▶ _EXERCISE_: Will you write out the data exactly, excluding every picture?

──────── MATERIAL

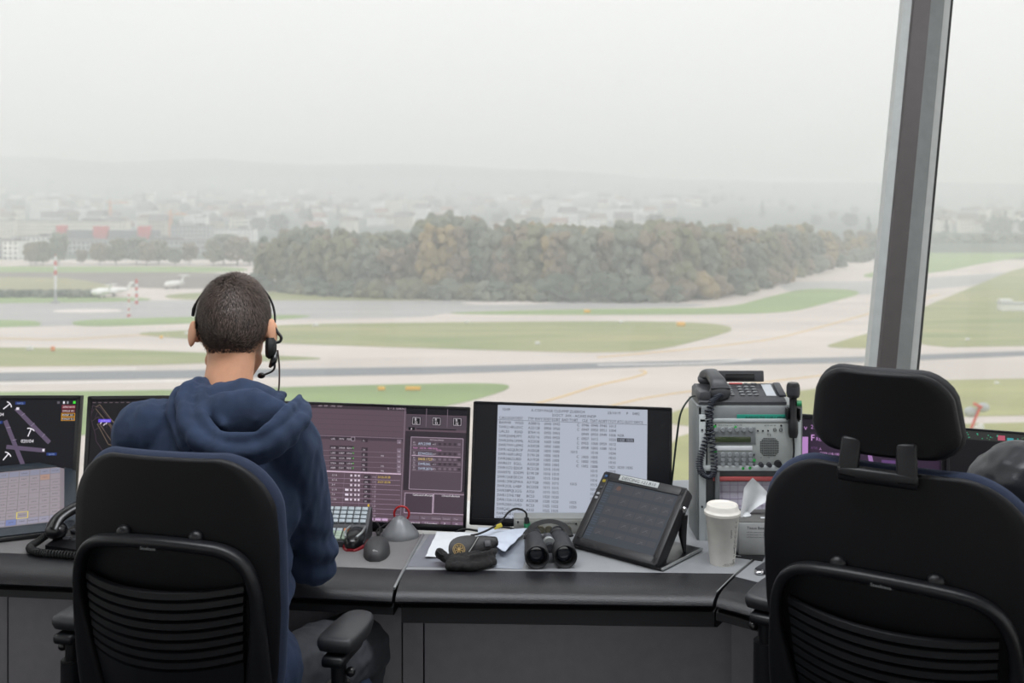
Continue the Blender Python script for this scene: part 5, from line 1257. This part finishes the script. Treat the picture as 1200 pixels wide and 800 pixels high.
    for s_ in (-1, 1):
        armx, arm_h = (axs[s_ > 0], ahs[s_ > 0]) if isinstance(axs, tuple) else (axs, ahs)
        x = s_ * armx
        m = MB(); m.tube(smooth_path([V((s_ * .18, -.20, .50)), V((s_ * .235, -.16, .455)), V((x, -.08, .44)), V((x, -.04, .46)), V((x, -.03, .52))], 4), [.026] * 17, 12); m.cyl((x, -.03, .46), (x, -.03, arm_h - .085), .030, .028); m.cyl((x, -.03, .54), (x, -.03, arm_h - .025), .018); m.box((x, -.01, arm_h - .030), (.055, .12, .022), .008); a_ = m.build('arm', framem, t, 50)
        m = MB(); b = bmesh.new()
        prof = [(-.036, -.100), (.034, -.100), (.043, -.085), (.046, .02), (.038, .085), (.012, .102), (-.02, .100), (-.038, .075), (-.046, .0), (-.046, -.085)]
        L = []
        for zz, k in ((-.020, .80), (-.016, .93), (-.004, 1.0), (.004, 1.0), (.010, .96), (.013, .86)):
            L.append([V((x + s_ * 0 + px_ * k * 1.02, .02 + py_ * k * 1.02, arm_h + zz + .006 * (py_ / .12) ** 2)) for px_, py_ in smooth2([(q[0] * s_, q[1] * .8) for q in prof])])
        m.ring(L); m.build('arm_pad', armm, a_, 60)
        m = MB(); m.ell((x + s_ * .03, -.03, arm_h - .06), (.012, .010, .010)); m.build('arm_button', blacks, a_, 60)
        m = MB(); m.cyl((s_ * .13, -.21, .42), (s_ * .26, -.21, .42), .028); m.cyl((s_ * .26, -.21, .42), (s_ * .275, -.21, .42), .022); m.build('tension_knob', blacks, t, 40)
    if headrest:
        cy, cz, ta = back_y(0, 1.10) - .012, 1.208, R(8)
        def hr(inset, yo, g=0):
            rows = []; H_ = .150 - 2 * inset
            for i in range(15):
                f = i / 14; ff = .5 - .5 * math.cos(f * math.pi); z_ = -H_ / 2 + H_ * ff; w = interp([(0, .126), (.25, .134), (.7, .124), (1, .104)], ff) - inset; r_ = .040
                zz = H_ / 2 - abs(z_)
                if zz < r_: w = w - r_ + math.sqrt(max(0, r_ * r_ - (r_ - zz) ** 2))
                rows.append([V((hx + w * (2 * j / 12 - 1), cy + yo + .040 * abs(w * (2 * j / 12 - 1) / .13) ** 2 + z_ * math.tan(ta) * -.5 - .0 * z_, cz + z_)) for j in range(13)])
            return rows
        def lay(layers):
            m = MB(); G = [hr(i, y) for y, i in layers]; rim = lambda g: [r_[0] for r_ in g] + g[-1][1:-1] + [r_[-1] for r_ in g[::-1]] + g[0][-2:0:-1]
            m.ring(G[0], 0, False, False); m.ring(G[-1], 0, False, False); m.ring([rim(g) for g in G], 0, True, False); return m
        lay([(-.002, .006), (.002, .001), (.008, 0), (.014, .003)]).build('headrest_shell', shellm, t, 50)
        lay([(.010, .006), (.016, -.002), (.030, -.004), (.040, .004), (.046, .02)]).build('headrest_cushion', pm('headrest_fabric', (22, 23, 28), .7, bump=.4, bscale=1200), t, 60)
        m = MB(); yb = back_y(0, 1.10) - .006
        for s_ in (-1, 1): m.box((hx + s_ * .050, yb - .003, 1.128), (.036, .014, .07), .005, rot=Matrix.Rotation(R(s_ * -4), 3, 'Y') @ Matrix.Rotation(R(-14), 3, 'X'))
        m.box((hx, yb - .009, 1.100), (.142, .014, .026), .006); m.build('headrest_bracket', framem, t, 50)
    return t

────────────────

▶ _SOLUTION FOR THIS TASK_:
Continue the Blender Python script for this scene: part 5, from line 1257. This part finishes the script. Treat the picture as 1200 pixels wide and 800 pixels high.
    for s_ in (-1, 1):
        armx, arm_h = (axs[s_ > 0], ahs[s_ > 0]) if isinstance(axs, tuple) else (axs, ahs)
        x = s_ * armx
        m = MB(); m.tube(smooth_path([V((s_ * .18, -.20, .50)), V((s_ * .235, -.16, .455)), V((x, -.08, .44)), V((x, -.04, .46)), V((x, -.03, .52))], 4), [.026] * 17, 12); m.cyl((x, -.03, .46), (x, -.03, arm_h - .085), .030, .028); m.cyl((x, -.03, .54), (x, -.03, arm_h - .025), .018); m.box((x, -.01, arm_h - .030), (.055, .12, .022), .008); a_ = m.build('arm', framem, t, 50)
        m = MB(); b = bmesh.new()
        prof = [(-.036, -.100), (.034, -.100), (.043, -.085), (.046, .02), (.038, .085), (.012, .102), (-.02, .100), (-.038, .075), (-.046, .0), (-.046, -.085)]
        L = []
        for zz, k in ((-.020, .80), (-.016, .93), (-.004, 1.0), (.004, 1.0), (.010, .96), (.013, .86)):
            L.append([V((x + s_ * 0 + px_ * k * 1.02, .02 + py_ * k * 1.02, arm_h + zz + .006 * (py_ / .12) ** 2)) for px_, py_ in smooth2([(q[0] * s_, q[1] * .8) for q in prof])])
        m.ring(L); m.build('arm_pad', armm, a_, 60)
        m = MB(); m.ell((x + s_ * .03, -.03, arm_h - .06), (.012, .010, .010)); m.build('arm_button', blacks, a_, 60)
        m = MB(); m.cyl((s_ * .13, -.21, .42), (s_ * .26, -.21, .42), .028); m.cyl((s_ * .26, -.21, .42), (s_ * .275, -.21, .42), .022); m.build('tension_knob', blacks, t, 40)
    if headrest:
        cy, cz, ta = back_y(0, 1.10) - .012, 1.208, R(8)
        def hr(inset, yo, g=0):
            rows = []; H_ = .150 - 2 * inset
            for i in range(15):
                f = i / 14; ff = .5 - .5 * math.cos(f * math.pi); z_ = -H_ / 2 + H_ * ff; w = interp([(0, .126), (.25, .134), (.7, .124), (1, .104)], ff) - inset; r_ = .040
                zz = H_ / 2 - abs(z_)
                if zz < r_: w = w - r_ + math.sqrt(max(0, r_ * r_ - (r_ - zz) ** 2))
                rows.append([V((hx + w * (2 * j / 12 - 1), cy + yo + .040 * abs(w * (2 * j / 12 - 1) / .13) ** 2 + z_ * math.tan(ta) * -.5 - .0 * z_, cz + z_)) for j in range(13)])
            return rows
        def lay(layers):
            m = MB(); G = [hr(i, y) for y, i in layers]; rim = lambda g: [r_[0] for r_ in g] + g[-1][1:-1] + [r_[-1] for r_ in g[::-1]] + g[0][-2:0:-1]
            m.ring(G[0], 0, False, False); m.ring(G[-1], 0, False, False); m.ring([rim(g) for g in G], 0, True, False); return m
        lay([(-.002, .006), (.002, .001), (.008, 0), (.014, .003)]).build('headrest_shell', shellm, t, 50)
        lay([(.010, .006), (.016, -.002), (.030, -.004), (.040, .004), (.046, .02)]).build('headrest_cushion', pm('headrest_fabric', (22, 23, 28), .7, bump=.4, bscale=1200), t, 60)
        m = MB(); yb = back_y(0, 1.10) - .006
        for s_ in (-1, 1): m.box((hx + s_ * .050, yb - .003, 1.128), (.036, .014, .07), .005, rot=Matrix.Rotation(R(s_ * -4), 3, 'Y') @ Matrix.Rotation(R(-14), 3, 'X'))
        m.box((hx, yb - .009, 1.100), (.142, .014, .026), .006); m.build('headrest_bracket', framem, t, 50)
    return t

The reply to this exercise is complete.